I will say this. New York passed a law that I think would have counted maybe a thousand more of those votes. It passed in the last legislative session, to this day it has not been delivered to Gov. Andrew Cuomo to be signed. The very last line in that bill – the bill is literally a paragraph – the very last line says that this bill goes into effect immediately. We felt like politicians deliberately held that bill and kept it from being signed.

And ultimately there were several thousand votes that weren’t counted because New York is consistently rated one of the hardest places to vote in America. When you have a race that is decided by tens of thousands or hundreds of thousands of votes, those things still are the reality, but nobody really cares because the margin of victory is so significant. It happens in every election, but when it’s so close, it just puts a spotlight on it.

Man, I am still salty about the whole thing. I am salty about people who supported Katz for DA who say they are for criminal justice reform. Katz has no history of fighting for criminal justice reform. She has literally no history of even being in the courtroom. It was a peculiar race. I learned a lot about New York politics, and it’s a bitter pill to swallow to lose by 60 votes or 90 votes, or however many it ended up being.

What is your take on what Rep. Gregory Meeks said, basically that Cabán’s support was all from outside activists?

I’m disgusted by that, man. We live in New York. (Rep.) Hakeem (Jeffries, who supported Katz) and I both live in Brooklyn. And the Bronx borough president, (Ruben Diaz Jr.), also supported Katz. Is he an outsider? Is Hakeem an outsider? I live in New York; I love New York.

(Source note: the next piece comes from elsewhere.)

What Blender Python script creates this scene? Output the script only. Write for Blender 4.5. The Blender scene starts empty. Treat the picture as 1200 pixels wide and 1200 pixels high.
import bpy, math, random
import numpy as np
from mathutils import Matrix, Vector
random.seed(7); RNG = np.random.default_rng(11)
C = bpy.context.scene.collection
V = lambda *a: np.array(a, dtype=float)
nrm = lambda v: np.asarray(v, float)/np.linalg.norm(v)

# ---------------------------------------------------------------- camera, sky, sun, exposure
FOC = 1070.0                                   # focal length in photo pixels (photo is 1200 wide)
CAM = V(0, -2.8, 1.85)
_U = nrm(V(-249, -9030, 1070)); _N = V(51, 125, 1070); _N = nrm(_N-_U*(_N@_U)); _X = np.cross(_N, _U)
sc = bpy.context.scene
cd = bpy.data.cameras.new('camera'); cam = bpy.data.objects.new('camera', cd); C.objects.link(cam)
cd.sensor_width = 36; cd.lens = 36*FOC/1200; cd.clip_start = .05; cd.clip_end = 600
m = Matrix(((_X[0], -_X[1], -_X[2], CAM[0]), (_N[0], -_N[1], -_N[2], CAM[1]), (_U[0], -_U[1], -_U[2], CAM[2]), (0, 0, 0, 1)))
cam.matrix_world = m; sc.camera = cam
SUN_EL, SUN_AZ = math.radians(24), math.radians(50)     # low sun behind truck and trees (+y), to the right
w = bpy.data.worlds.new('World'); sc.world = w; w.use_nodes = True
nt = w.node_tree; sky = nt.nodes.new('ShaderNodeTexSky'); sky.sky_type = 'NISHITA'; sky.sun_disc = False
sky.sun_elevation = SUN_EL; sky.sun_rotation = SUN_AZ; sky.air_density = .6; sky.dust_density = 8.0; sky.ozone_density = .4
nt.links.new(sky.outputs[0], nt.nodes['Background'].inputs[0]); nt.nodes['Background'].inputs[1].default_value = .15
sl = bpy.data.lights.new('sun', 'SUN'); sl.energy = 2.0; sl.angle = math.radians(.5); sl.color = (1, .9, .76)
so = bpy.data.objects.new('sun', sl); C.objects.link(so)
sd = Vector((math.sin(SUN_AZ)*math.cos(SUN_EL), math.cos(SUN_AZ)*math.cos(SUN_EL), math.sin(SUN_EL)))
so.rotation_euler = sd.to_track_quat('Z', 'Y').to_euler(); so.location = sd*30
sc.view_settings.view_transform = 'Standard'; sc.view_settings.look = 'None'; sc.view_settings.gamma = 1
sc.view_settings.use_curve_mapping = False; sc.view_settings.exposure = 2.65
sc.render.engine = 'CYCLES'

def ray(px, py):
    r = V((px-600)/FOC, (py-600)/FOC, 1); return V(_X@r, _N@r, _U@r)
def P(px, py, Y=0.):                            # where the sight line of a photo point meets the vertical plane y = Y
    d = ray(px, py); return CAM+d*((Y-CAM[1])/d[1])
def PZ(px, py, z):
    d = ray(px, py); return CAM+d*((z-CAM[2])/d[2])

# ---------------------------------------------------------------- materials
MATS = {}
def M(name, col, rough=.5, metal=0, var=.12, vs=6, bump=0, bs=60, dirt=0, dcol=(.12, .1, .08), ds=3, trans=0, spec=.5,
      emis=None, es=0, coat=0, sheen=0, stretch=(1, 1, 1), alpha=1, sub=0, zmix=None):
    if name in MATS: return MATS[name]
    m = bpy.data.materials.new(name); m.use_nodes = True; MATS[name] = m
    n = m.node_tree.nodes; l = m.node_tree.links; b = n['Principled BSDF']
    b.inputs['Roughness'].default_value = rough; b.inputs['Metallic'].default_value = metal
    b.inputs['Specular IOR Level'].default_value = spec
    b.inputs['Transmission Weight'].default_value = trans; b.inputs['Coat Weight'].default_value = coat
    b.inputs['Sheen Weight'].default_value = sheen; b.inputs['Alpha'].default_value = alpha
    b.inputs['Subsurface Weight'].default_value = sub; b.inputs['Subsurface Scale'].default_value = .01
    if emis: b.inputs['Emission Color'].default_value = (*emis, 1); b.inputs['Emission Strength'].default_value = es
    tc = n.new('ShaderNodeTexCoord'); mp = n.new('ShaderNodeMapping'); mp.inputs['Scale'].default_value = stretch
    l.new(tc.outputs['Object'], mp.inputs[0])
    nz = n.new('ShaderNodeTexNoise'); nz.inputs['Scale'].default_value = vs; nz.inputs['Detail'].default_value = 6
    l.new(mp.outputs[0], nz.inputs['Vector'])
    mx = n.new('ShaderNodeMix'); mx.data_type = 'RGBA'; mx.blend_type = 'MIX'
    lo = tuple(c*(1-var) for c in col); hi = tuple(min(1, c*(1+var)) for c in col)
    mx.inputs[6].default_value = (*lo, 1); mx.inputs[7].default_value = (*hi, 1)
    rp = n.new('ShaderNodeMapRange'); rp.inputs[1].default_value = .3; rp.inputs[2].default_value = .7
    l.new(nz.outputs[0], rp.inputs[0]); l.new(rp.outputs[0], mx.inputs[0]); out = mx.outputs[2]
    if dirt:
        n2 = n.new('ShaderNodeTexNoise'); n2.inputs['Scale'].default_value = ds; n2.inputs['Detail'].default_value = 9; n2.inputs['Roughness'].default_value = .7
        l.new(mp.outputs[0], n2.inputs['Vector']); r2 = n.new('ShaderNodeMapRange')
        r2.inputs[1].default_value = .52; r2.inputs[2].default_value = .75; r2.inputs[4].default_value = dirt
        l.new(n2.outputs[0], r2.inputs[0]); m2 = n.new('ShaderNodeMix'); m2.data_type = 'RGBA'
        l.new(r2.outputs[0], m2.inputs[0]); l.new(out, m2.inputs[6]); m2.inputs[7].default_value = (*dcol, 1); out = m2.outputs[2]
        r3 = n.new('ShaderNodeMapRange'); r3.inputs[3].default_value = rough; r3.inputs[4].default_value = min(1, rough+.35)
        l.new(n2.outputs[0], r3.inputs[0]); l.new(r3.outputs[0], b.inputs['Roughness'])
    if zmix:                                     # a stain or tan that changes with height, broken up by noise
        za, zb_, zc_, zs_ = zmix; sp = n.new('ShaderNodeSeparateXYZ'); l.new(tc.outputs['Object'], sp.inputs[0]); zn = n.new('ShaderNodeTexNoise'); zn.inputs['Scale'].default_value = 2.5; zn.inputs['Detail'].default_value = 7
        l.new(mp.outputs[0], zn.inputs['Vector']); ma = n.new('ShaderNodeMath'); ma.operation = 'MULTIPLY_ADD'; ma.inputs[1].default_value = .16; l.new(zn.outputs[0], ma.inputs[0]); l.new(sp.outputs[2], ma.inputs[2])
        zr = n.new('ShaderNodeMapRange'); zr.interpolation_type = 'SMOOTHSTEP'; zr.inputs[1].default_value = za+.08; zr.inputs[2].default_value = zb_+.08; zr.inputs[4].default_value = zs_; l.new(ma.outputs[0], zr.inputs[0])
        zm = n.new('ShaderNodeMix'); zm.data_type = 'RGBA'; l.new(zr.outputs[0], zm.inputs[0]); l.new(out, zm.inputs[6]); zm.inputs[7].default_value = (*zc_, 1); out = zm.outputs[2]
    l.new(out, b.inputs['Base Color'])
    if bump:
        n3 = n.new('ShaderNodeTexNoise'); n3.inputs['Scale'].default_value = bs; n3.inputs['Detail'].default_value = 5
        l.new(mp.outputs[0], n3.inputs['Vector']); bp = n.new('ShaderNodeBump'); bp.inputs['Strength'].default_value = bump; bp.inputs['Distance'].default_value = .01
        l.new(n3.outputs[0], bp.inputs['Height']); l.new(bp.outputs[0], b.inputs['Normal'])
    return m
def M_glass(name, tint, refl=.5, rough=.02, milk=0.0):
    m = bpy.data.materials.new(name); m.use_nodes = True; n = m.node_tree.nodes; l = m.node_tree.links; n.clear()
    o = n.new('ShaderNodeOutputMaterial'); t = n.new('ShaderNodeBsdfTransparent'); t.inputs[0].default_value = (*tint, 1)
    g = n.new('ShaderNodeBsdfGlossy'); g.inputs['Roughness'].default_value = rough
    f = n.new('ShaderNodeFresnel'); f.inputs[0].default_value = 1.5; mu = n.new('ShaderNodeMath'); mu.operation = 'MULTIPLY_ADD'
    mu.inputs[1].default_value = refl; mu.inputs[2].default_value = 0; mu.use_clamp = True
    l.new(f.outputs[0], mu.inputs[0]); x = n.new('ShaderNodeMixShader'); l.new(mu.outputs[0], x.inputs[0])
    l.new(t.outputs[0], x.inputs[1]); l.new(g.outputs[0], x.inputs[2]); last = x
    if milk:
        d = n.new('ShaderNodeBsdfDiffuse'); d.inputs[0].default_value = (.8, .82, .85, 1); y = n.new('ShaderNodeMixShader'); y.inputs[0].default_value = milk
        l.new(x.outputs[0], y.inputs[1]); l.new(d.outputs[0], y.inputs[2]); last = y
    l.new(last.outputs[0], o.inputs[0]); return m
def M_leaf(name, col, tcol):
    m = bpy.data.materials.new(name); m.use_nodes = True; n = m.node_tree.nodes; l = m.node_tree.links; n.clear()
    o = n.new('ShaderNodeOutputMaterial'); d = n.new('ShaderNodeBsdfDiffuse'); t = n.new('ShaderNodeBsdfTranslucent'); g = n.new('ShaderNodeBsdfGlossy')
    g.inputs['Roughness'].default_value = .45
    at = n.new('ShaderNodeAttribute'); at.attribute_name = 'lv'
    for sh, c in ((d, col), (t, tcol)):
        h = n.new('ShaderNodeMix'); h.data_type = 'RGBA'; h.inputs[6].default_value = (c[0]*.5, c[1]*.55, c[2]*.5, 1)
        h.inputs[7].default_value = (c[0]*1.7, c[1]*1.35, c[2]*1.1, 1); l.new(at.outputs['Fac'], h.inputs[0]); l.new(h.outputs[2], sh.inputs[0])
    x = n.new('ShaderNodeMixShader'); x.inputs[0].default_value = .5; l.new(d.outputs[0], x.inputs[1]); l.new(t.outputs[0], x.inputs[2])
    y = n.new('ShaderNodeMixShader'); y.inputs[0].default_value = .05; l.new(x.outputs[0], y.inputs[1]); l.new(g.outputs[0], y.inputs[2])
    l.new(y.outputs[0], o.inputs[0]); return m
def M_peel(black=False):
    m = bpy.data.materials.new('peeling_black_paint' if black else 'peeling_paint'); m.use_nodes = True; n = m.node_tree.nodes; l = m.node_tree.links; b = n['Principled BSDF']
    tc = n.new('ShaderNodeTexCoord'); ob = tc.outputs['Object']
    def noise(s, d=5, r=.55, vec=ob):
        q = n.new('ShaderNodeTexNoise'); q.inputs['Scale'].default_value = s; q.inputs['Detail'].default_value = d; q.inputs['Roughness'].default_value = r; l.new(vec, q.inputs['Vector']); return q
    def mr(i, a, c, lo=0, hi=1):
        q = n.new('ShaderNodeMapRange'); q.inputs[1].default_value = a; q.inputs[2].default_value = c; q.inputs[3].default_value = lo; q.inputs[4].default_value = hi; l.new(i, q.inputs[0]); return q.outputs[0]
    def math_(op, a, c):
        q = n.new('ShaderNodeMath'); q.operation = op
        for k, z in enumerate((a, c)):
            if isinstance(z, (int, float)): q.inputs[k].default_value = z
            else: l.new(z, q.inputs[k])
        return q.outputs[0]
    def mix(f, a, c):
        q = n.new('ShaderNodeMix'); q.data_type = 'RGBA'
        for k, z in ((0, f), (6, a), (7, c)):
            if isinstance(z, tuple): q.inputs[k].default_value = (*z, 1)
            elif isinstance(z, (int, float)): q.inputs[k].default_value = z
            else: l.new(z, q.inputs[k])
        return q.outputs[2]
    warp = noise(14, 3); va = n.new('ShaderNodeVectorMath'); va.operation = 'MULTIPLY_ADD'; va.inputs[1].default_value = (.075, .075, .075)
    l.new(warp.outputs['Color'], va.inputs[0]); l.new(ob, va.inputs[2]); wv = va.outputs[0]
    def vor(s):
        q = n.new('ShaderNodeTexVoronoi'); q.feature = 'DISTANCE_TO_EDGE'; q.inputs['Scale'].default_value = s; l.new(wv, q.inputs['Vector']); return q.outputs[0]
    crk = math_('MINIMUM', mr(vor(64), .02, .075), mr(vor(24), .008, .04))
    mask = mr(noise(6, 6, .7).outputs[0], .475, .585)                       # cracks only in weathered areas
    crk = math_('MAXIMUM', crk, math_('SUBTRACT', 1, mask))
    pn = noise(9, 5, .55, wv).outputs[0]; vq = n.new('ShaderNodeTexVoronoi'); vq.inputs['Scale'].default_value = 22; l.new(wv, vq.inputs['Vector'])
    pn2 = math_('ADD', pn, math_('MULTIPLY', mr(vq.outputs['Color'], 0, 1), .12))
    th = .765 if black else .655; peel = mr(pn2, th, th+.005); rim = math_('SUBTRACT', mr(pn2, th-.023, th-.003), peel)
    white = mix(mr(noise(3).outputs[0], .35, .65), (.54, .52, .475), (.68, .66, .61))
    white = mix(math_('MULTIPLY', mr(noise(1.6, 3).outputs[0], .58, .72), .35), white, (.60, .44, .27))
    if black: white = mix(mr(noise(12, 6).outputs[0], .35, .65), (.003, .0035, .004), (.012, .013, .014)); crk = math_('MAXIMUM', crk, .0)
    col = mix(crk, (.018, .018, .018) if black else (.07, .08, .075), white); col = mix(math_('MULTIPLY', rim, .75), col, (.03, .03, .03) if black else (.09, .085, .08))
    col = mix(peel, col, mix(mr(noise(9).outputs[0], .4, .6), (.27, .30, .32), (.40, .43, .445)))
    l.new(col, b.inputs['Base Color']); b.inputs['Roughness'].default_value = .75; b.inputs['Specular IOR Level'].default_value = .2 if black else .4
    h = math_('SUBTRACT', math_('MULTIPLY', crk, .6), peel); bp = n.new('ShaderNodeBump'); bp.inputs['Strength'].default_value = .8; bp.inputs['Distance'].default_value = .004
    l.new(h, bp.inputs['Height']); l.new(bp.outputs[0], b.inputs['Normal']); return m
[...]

In fact, I literally knocked on doors and I don’t know that I ever met anybody who came in from outside of New York one day, ever. These were New Yorkers who were there supporting and voting for (Cabán).

And I have major beef with Meeks in general. If you Google the words “most corrupt members of Congress” and his name, he’s consistently rated one of the five most corrupt members of Congress. And the Democratic Party of Queens chose him to be the head of the party!

Do you have any other campaigns brewing locally?

Our group, Real Justice, is already interviewing and talking to candidates for the Manhattan DA’s race. I like all the candidates who stepped up to say they are running. I think they learned a lot from the Queens DA’s race. I’ll fight tooth and nail for a candidate to challenge and replace (Manhattan District Attorney) Cy Vance. I hope Cy just looks at it and says, “Hey I am bowing out. I am going to retire and go work for a think tank.”

You’re a big Bernie Sanders supporter. How do you think Bernie’s 2016 campaign impacted local politics?

I think Bernie has caused New Yorkers to just not be ashamed of their progressive politics and not feel like they have to hold it close to their chest. New Yorkers have strong political views all over the spectrum, but I think Bernie has encouraged a lot of people to just be open with their progressive ideas and values. 

His 2016 campaign taught people the value of grassroots organizing for presidential campaigns. Probably the most known (New York) political leader is Alexandria Ocasio-Cortez, and she was a volunteer for Bernie’s campaign. I think now she is a local and national force to be reckoned with. I think how she campaigned for that seat and how she moves now, I think Bernie’s campaign had a lot to do with that.

Do you think that NYPD Commissioner James O’Neill will fire Daniel Pantaleo for his role in Eric Garner’s death?

No, I don’t think so. He could have already done it a long time ago. Multiple police commissioners could and should have fired Daniel Pantaleo right away.

Let me be clear: New York police officers regularly get fired. You can do something today and get fired this week in the NYPD. It happens all the time. It doesn’t always make the news, but the force is so big that dozens of officers get fired every year. And not for things that happened five years ago. They have protected Daniel Pantaleo, they have protected his employment, provided around-the-clock security for him, defended him at every cost. They have played hot potato with the family’s heart. To this day, each one of them can hardly talk about it.They feel betrayed by the mayor, by the governor, the police department.